Rab and DGFI need to be disbanded -- there can be no reforms in these forces. We are not looking for just a few token convictions.
The DGFI later issued a statement saying there were no detainees in the Dhaka facility.
The press conference yesterday was organised by Mayer Daak, a platform of families like Hridi's.
"Rab and DGFI need to be disbanded -- there can be no reforms in these forces. We are not looking for just a few token convictions," said Rezaur Rahman Lenin, a human rights researcher.
The wife of forcibly disappeared BNP leader Humayun Parvez, Shahnaz Begum, said, "Will we always be political puppets and used as stunts, or will we actually get justice?"

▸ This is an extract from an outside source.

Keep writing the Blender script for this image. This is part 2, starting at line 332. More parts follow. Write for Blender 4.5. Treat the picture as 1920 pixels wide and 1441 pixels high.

Monorom Polok, son of photojournalist Shafiqul Islam Kajol, who was forcibly disappeared for months, said changing the colour of uniforms is not enough. "All the officers, from the junior most to the top leadership, can commit enforced disappearances again if ordered to do so by the political government. This has to be reformed," he said.
Tasneem Khalil, editor-in-chief of Netra News, presented the findings of their visit to the detention centres.